SOURCE DATA =>

********

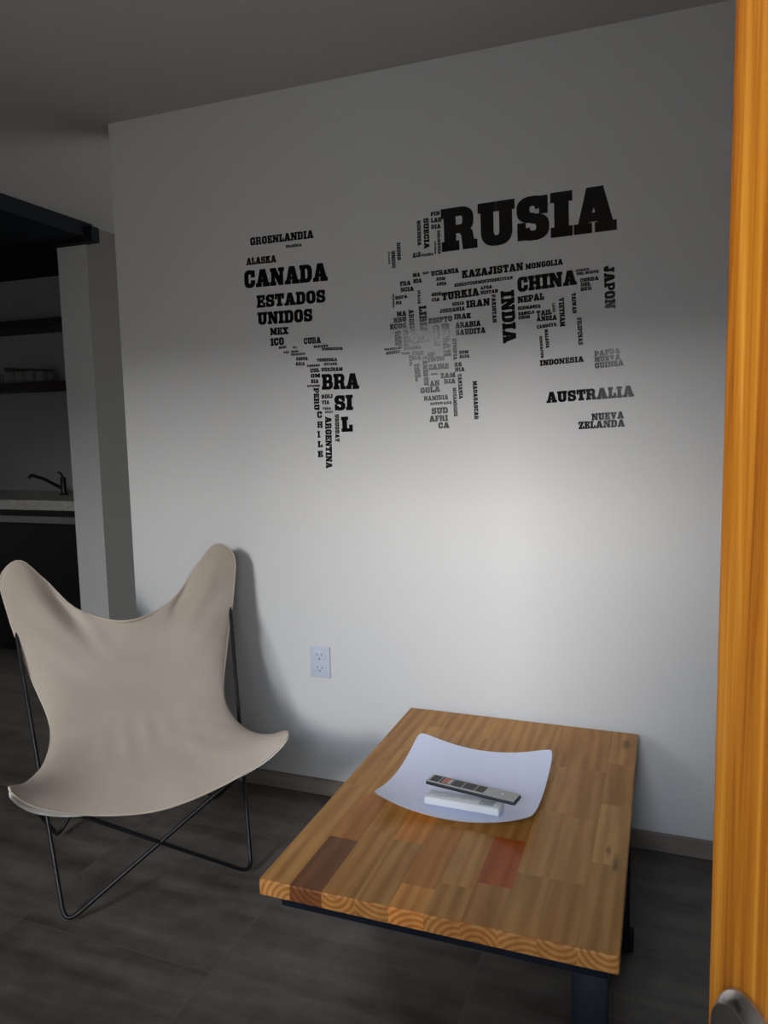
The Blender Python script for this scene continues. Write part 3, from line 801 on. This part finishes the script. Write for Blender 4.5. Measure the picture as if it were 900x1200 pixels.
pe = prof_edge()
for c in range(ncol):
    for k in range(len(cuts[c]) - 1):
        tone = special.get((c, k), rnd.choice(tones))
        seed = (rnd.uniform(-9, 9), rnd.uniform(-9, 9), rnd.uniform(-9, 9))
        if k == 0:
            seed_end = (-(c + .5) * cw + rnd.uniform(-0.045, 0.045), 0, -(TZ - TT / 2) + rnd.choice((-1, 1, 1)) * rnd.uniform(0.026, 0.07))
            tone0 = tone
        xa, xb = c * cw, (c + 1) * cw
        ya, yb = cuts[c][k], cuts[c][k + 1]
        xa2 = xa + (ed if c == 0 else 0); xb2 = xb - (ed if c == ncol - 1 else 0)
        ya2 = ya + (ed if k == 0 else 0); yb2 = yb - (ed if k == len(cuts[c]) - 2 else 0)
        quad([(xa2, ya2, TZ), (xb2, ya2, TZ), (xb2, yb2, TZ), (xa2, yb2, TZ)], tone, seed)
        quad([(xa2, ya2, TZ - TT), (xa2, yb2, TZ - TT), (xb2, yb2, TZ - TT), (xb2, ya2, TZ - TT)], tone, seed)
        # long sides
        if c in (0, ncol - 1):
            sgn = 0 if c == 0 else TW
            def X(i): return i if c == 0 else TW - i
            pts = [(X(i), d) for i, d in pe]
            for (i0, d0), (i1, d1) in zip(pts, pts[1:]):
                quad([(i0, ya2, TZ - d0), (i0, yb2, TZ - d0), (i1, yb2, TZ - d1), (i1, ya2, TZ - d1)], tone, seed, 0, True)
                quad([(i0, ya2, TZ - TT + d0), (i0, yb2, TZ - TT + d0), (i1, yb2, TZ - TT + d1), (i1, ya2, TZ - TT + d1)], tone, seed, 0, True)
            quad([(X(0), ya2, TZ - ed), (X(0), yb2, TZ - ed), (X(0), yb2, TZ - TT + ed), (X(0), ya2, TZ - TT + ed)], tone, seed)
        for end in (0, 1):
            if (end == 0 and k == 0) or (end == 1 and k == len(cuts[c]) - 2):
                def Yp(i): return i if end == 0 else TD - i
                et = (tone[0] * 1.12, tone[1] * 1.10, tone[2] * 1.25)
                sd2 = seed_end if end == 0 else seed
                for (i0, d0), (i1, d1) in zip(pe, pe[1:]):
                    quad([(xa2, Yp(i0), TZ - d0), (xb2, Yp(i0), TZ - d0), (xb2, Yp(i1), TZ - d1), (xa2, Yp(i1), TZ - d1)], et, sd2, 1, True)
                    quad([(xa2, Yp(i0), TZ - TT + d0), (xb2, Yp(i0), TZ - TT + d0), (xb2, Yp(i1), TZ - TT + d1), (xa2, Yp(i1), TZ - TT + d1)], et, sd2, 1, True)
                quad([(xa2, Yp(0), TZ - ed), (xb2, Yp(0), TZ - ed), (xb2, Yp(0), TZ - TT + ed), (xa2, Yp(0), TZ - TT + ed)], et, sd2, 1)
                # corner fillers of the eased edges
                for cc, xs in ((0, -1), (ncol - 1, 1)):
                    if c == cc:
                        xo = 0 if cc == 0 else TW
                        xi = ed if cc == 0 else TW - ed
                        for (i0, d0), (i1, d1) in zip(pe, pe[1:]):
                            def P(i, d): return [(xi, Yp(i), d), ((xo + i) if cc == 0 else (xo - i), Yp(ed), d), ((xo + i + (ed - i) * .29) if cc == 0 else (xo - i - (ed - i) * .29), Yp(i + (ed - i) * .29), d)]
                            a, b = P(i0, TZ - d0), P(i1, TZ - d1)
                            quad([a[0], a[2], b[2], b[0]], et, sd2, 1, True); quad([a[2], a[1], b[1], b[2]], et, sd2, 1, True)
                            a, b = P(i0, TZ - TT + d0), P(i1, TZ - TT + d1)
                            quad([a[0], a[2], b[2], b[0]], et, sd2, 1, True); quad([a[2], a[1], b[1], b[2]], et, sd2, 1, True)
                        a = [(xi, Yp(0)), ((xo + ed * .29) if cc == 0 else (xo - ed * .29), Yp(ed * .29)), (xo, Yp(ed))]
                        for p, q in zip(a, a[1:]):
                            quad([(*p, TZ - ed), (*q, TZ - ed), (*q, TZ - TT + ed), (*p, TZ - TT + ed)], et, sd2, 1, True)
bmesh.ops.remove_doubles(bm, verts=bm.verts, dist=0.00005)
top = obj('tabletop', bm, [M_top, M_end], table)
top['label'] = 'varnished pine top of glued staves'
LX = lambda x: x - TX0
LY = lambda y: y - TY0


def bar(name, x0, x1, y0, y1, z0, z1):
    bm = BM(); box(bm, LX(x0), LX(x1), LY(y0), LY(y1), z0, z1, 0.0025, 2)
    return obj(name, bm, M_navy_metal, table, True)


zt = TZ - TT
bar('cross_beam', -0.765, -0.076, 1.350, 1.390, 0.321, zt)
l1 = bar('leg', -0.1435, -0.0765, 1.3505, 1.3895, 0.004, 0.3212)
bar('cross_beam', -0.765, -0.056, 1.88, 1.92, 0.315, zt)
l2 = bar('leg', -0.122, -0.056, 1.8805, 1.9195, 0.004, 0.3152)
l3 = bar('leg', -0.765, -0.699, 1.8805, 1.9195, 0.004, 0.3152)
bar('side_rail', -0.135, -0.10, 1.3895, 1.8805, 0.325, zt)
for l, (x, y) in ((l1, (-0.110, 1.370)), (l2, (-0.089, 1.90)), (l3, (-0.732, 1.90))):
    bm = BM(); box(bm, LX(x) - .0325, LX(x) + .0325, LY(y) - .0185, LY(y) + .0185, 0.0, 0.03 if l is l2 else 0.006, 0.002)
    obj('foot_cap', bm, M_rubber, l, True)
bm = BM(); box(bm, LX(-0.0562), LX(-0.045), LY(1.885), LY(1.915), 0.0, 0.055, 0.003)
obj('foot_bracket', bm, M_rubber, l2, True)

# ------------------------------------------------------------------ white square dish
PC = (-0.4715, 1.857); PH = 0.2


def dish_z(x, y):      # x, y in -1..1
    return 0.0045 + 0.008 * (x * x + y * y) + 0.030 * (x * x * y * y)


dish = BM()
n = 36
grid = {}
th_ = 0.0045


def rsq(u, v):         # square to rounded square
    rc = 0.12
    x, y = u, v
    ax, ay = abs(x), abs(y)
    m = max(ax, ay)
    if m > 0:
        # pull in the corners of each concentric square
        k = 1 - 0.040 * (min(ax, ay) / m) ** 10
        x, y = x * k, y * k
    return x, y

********

PROBLEM TO WORK ON => Keep the pictures out of the copy and return the rest of the data above exactly.

RESPONSE TO THIS EXERCISE =>
The Blender Python script for this scene continues. Write part 3, from line 801 on. This part finishes the script. Write for Blender 4.5. Measure the picture as if it were 900x1200 pixels.
pe = prof_edge()
for c in range(ncol):
    for k in range(len(cuts[c]) - 1):
        tone = special.get((c, k), rnd.choice(tones))
        seed = (rnd.uniform(-9, 9), rnd.uniform(-9, 9), rnd.uniform(-9, 9))
        if k == 0:
            seed_end = (-(c + .5) * cw + rnd.uniform(-0.045, 0.045), 0, -(TZ - TT / 2) + rnd.choice((-1, 1, 1)) * rnd.uniform(0.026, 0.07))
            tone0 = tone
        xa, xb = c * cw, (c + 1) * cw
        ya, yb = cuts[c][k], cuts[c][k + 1]
        xa2 = xa + (ed if c == 0 else 0); xb2 = xb - (ed if c == ncol - 1 else 0)
        ya2 = ya + (ed if k == 0 else 0); yb2 = yb - (ed if k == len(cuts[c]) - 2 else 0)
        quad([(xa2, ya2, TZ), (xb2, ya2, TZ), (xb2, yb2, TZ), (xa2, yb2, TZ)], tone, seed)
        quad([(xa2, ya2, TZ - TT), (xa2, yb2, TZ - TT), (xb2, yb2, TZ - TT), (xb2, ya2, TZ - TT)], tone, seed)
        # long sides
        if c in (0, ncol - 1):
            sgn = 0 if c == 0 else TW
            def X(i): return i if c == 0 else TW - i
            pts = [(X(i), d) for i, d in pe]
            for (i0, d0), (i1, d1) in zip(pts, pts[1:]):
                quad([(i0, ya2, TZ - d0), (i0, yb2, TZ - d0), (i1, yb2, TZ - d1), (i1, ya2, TZ - d1)], tone, seed, 0, True)
                quad([(i0, ya2, TZ - TT + d0), (i0, yb2, TZ - TT + d0), (i1, yb2, TZ - TT + d1), (i1, ya2, TZ - TT + d1)], tone, seed, 0, True)
            quad([(X(0), ya2, TZ - ed), (X(0), yb2, TZ - ed), (X(0), yb2, TZ - TT + ed), (X(0), ya2, TZ - TT + ed)], tone, seed)
        for end in (0, 1):
            if (end == 0 and k == 0) or (end == 1 and k == len(cuts[c]) - 2):
                def Yp(i): return i if end == 0 else TD - i
                et = (tone[0] * 1.12, tone[1] * 1.10, tone[2] * 1.25)
                sd2 = seed_end if end == 0 else seed
                for (i0, d0), (i1, d1) in zip(pe, pe[1:]):
                    quad([(xa2, Yp(i0), TZ - d0), (xb2, Yp(i0), TZ - d0), (xb2, Yp(i1), TZ - d1), (xa2, Yp(i1), TZ - d1)], et, sd2, 1, True)
                    quad([(xa2, Yp(i0), TZ - TT + d0), (xb2, Yp(i0), TZ - TT + d0), (xb2, Yp(i1), TZ - TT + d1), (xa2, Yp(i1), TZ - TT + d1)], et, sd2, 1, True)
                quad([(xa2, Yp(0), TZ - ed), (xb2, Yp(0), TZ - ed), (xb2, Yp(0), TZ - TT + ed), (xa2, Yp(0), TZ - TT + ed)], et, sd2, 1)
                # corner fillers of the eased edges
                for cc, xs in ((0, -1), (ncol - 1, 1)):
                    if c == cc:
                        xo = 0 if cc == 0 else TW
                        xi = ed if cc == 0 else TW - ed
                        for (i0, d0), (i1, d1) in zip(pe, pe[1:]):
                            def P(i, d): return [(xi, Yp(i), d), ((xo + i) if cc == 0 else (xo - i), Yp(ed), d), ((xo + i + (ed - i) * .29) if cc == 0 else (xo - i - (ed - i) * .29), Yp(i + (ed - i) * .29), d)]
                            a, b = P(i0, TZ - d0), P(i1, TZ - d1)
                            quad([a[0], a[2], b[2], b[0]], et, sd2, 1, True); quad([a[2], a[1], b[1], b[2]], et, sd2, 1, True)
                            a, b = P(i0, TZ - TT + d0), P(i1, TZ - TT + d1)
                            quad([a[0], a[2], b[2], b[0]], et, sd2, 1, True); quad([a[2], a[1], b[1], b[2]], et, sd2, 1, True)
                        a = [(xi, Yp(0)), ((xo + ed * .29) if cc == 0 else (xo - ed * .29), Yp(ed * .29)), (xo, Yp(ed))]
                        for p, q in zip(a, a[1:]):
                            quad([(*p, TZ - ed), (*q, TZ - ed), (*q, TZ - TT + ed), (*p, TZ - TT + ed)], et, sd2, 1, True)
bmesh.ops.remove_doubles(bm, verts=bm.verts, dist=0.00005)
top = obj('tabletop', bm, [M_top, M_end], table)
top['label'] = 'varnished pine top of glued staves'
LX = lambda x: x - TX0
LY = lambda y: y - TY0


def bar(name, x0, x1, y0, y1, z0, z1):
    bm = BM(); box(bm, LX(x0), LX(x1), LY(y0), LY(y1), z0, z1, 0.0025, 2)
    return obj(name, bm, M_navy_metal, table, True)


zt = TZ - TT
bar('cross_beam', -0.765, -0.076, 1.350, 1.390, 0.321, zt)
l1 = bar('leg', -0.1435, -0.0765, 1.3505, 1.3895, 0.004, 0.3212)
bar('cross_beam', -0.765, -0.056, 1.88, 1.92, 0.315, zt)
l2 = bar('leg', -0.122, -0.056, 1.8805, 1.9195, 0.004, 0.3152)
l3 = bar('leg', -0.765, -0.699, 1.8805, 1.9195, 0.004, 0.3152)
bar('side_rail', -0.135, -0.10, 1.3895, 1.8805, 0.325, zt)
for l, (x, y) in ((l1, (-0.110, 1.370)), (l2, (-0.089, 1.90)), (l3, (-0.732, 1.90))):
    bm = BM(); box(bm, LX(x) - .0325, LX(x) + .0325, LY(y) - .0185, LY(y) + .0185, 0.0, 0.03 if l is l2 else 0.006, 0.002)
    obj('foot_cap', bm, M_rubber, l, True)
bm = BM(); box(bm, LX(-0.0562), LX(-0.045), LY(1.885), LY(1.915), 0.0, 0.055, 0.003)
obj('foot_bracket', bm, M_rubber, l2, True)

# ------------------------------------------------------------------ white square dish
PC = (-0.4715, 1.857); PH = 0.2


def dish_z(x, y):      # x, y in -1..1
    return 0.0045 + 0.008 * (x * x + y * y) + 0.030 * (x * x * y * y)


dish = BM()
n = 36
grid = {}
th_ = 0.0045


def rsq(u, v):         # square to rounded square
    rc = 0.12
    x, y = u, v
    ax, ay = abs(x), abs(y)
    m = max(ax, ay)
    if m > 0:
        # pull in the corners of each concentric square
        k = 1 - 0.040 * (min(ax, ay) / m) ** 10
        x, y = x * k, y * k
    return x, y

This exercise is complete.